After getting back from La Jolla, we had just enought time to prepare for the game. Originally, we planned to watch it from the Duck Dive, the restaurant near our hotel where we had dinner the first night. They had big TVs everywhere... But when we walked over about an hour before the game, to check it out, we realized that it was packed and the crowd didn't look like football fans. Alex, of course, was already wearing his Brady jersey.


So we switched to plan B, got a couple of sandwiches, a salad, and a bottle of wine in the nearest supermarket, to be able to watch from our hotel room.

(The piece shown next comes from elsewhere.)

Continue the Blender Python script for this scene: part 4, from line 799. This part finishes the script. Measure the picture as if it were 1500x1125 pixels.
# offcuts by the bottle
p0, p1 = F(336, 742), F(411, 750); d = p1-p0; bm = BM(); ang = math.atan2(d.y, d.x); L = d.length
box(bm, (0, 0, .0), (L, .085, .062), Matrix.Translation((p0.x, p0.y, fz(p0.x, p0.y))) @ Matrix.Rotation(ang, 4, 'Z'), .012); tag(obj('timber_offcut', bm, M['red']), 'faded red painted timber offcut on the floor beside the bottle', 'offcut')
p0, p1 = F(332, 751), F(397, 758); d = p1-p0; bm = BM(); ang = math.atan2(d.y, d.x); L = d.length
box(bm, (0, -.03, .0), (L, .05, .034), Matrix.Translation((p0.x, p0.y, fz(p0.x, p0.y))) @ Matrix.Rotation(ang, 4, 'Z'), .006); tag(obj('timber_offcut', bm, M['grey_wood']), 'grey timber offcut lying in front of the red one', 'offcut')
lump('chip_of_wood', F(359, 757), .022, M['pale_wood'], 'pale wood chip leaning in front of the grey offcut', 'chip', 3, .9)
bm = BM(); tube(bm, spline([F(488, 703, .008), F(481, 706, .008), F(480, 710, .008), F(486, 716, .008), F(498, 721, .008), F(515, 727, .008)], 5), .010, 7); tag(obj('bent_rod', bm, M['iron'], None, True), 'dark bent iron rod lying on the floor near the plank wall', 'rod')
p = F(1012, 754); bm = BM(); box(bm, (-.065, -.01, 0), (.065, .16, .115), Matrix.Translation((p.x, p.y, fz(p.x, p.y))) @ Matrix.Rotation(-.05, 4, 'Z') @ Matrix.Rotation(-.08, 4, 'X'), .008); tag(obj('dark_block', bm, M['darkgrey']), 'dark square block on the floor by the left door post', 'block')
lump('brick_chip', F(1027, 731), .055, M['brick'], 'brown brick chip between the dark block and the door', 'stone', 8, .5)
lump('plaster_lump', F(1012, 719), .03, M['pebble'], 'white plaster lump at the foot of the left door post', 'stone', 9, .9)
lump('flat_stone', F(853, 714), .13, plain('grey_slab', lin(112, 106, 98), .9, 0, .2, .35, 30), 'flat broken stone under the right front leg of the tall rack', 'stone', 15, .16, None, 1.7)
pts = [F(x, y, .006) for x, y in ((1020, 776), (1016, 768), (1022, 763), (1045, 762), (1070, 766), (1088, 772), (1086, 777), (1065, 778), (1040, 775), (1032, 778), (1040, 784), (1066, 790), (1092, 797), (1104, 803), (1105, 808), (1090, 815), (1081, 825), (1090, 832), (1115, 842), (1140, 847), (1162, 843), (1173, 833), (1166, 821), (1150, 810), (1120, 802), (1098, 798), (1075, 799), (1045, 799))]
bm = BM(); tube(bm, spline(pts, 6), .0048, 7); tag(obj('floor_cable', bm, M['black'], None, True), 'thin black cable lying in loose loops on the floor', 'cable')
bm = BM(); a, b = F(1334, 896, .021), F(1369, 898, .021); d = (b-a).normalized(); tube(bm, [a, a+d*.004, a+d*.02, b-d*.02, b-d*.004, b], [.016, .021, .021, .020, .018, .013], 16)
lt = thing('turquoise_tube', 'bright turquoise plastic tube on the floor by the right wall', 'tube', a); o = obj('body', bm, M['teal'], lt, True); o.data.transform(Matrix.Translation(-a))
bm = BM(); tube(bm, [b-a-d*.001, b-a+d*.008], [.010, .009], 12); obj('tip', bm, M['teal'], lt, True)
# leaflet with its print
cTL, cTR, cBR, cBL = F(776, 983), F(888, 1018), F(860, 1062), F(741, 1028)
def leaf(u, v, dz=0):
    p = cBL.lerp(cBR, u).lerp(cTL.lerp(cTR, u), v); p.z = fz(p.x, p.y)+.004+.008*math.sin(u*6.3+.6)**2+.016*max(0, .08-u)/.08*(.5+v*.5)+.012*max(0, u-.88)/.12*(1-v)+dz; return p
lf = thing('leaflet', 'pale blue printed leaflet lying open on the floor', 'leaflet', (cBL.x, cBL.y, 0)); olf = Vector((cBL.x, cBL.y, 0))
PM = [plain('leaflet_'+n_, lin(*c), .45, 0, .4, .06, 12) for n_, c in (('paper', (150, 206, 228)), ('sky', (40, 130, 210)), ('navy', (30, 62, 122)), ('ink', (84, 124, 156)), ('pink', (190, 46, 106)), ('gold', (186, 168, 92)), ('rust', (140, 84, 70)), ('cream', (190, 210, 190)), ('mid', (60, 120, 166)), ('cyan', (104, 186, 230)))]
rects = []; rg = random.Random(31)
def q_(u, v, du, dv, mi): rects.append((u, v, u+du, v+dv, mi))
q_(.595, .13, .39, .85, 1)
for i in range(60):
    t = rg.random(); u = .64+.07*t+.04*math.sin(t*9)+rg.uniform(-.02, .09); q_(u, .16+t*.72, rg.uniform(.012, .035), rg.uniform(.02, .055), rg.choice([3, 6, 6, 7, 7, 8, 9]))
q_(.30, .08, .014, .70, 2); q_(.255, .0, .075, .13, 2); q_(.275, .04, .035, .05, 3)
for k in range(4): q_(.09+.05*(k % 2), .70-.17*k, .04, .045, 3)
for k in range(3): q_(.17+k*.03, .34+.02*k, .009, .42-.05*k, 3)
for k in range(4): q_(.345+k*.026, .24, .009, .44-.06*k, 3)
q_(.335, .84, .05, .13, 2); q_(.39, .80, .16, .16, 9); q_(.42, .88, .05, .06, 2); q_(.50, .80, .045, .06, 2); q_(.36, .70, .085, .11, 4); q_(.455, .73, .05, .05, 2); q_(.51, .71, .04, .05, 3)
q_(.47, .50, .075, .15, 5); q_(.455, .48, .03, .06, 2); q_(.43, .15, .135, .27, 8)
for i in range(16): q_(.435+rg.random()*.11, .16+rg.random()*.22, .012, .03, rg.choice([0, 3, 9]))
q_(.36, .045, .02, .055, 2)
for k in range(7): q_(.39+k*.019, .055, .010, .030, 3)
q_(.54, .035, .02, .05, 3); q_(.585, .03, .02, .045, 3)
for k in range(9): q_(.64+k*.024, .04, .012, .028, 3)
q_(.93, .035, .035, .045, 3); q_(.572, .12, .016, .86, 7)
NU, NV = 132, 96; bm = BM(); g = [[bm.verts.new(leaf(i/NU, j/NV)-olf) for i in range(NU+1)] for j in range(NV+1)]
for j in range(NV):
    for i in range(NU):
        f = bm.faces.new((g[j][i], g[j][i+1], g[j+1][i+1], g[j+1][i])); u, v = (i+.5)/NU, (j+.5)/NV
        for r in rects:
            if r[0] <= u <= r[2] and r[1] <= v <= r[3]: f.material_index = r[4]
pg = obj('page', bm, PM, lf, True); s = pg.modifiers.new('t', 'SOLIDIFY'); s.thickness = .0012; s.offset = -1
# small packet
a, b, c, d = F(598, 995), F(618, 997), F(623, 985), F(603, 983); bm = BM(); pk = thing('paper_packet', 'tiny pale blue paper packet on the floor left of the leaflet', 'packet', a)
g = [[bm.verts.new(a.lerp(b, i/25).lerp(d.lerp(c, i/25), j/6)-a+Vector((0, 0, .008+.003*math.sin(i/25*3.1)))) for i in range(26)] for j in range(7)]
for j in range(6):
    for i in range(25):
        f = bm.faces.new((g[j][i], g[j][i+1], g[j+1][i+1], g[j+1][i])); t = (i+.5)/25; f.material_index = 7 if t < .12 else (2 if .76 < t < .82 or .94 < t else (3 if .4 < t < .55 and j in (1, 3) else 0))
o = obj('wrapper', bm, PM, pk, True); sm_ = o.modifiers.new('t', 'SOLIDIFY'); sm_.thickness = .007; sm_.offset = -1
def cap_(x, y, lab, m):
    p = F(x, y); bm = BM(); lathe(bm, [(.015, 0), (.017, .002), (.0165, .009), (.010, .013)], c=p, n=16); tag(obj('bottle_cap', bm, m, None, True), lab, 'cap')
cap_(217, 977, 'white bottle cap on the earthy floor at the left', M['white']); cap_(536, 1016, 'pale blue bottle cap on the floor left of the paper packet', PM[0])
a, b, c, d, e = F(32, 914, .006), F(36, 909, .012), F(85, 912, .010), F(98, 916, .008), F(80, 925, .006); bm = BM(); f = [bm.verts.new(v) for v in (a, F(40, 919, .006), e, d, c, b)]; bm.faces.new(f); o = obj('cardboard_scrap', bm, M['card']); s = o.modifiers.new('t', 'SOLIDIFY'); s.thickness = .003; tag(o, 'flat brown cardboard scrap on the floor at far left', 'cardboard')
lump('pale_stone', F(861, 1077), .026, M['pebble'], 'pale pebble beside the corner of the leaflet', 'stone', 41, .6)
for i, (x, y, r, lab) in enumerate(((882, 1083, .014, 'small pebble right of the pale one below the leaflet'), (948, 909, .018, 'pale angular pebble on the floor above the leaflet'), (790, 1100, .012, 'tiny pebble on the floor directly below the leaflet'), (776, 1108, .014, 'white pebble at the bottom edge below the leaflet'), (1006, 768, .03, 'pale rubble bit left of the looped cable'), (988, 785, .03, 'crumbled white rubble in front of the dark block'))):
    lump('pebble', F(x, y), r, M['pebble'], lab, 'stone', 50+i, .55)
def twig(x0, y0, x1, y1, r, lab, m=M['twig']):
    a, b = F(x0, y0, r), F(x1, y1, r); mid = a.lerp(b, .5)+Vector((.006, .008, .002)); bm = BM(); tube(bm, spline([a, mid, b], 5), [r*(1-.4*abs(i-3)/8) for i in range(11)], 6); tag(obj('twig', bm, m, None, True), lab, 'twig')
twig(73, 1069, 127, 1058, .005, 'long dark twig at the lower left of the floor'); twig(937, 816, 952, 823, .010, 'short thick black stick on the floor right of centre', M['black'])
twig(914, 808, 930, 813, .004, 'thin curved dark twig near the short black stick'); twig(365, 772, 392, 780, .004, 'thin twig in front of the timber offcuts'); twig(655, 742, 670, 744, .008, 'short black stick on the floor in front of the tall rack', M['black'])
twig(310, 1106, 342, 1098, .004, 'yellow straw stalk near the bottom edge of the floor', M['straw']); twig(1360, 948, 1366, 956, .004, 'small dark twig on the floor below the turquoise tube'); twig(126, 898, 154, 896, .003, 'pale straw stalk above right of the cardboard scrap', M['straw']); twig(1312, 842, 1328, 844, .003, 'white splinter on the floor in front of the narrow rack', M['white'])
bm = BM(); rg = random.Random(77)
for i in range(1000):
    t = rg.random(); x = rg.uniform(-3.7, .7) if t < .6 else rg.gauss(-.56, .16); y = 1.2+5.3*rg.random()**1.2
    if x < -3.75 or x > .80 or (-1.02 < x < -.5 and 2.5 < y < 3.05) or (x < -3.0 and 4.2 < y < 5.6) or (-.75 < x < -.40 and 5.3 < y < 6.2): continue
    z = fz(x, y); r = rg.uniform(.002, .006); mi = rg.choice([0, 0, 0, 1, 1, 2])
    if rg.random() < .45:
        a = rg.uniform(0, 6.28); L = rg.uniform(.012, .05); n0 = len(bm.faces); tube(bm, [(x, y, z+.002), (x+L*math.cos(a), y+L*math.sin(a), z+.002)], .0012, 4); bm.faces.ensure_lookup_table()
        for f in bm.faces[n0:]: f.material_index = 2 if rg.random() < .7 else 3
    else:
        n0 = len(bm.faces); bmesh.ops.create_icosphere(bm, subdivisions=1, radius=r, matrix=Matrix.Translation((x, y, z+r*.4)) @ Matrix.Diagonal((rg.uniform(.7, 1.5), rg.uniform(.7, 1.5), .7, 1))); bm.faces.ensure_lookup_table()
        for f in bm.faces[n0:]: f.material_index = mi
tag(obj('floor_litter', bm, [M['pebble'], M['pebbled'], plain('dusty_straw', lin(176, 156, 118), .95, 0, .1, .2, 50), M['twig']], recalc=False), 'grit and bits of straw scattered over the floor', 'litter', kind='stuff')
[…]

And spent the rest of the time before the game by walking to the Crystal Pier (in the background, behind Alex, in the photo above).

There were some surfers...



... the underside of the pier reminded me fondly of Old Orchard Beach...


... and there was another couple also walking on the beach, along the water edge.


This is the last photo. We watched the game - what an unbelievable game it was! - and then went out for our final dinner to The Patio on Lamont. We walked there (about half an hour each way, but the walk was pleasant - especially because Alex was still wearing his jersey and everybody kept congratulating him with the victory). The Patio on Lamont is a really nice place, a heated patio with an interesting menu and a good wine list. It is not a sports bar, so only a couple of other tables were taken, and we had a quiet and enjoyable dinner there.

And the next day, Monday, we said good bye to San Diego and flew home.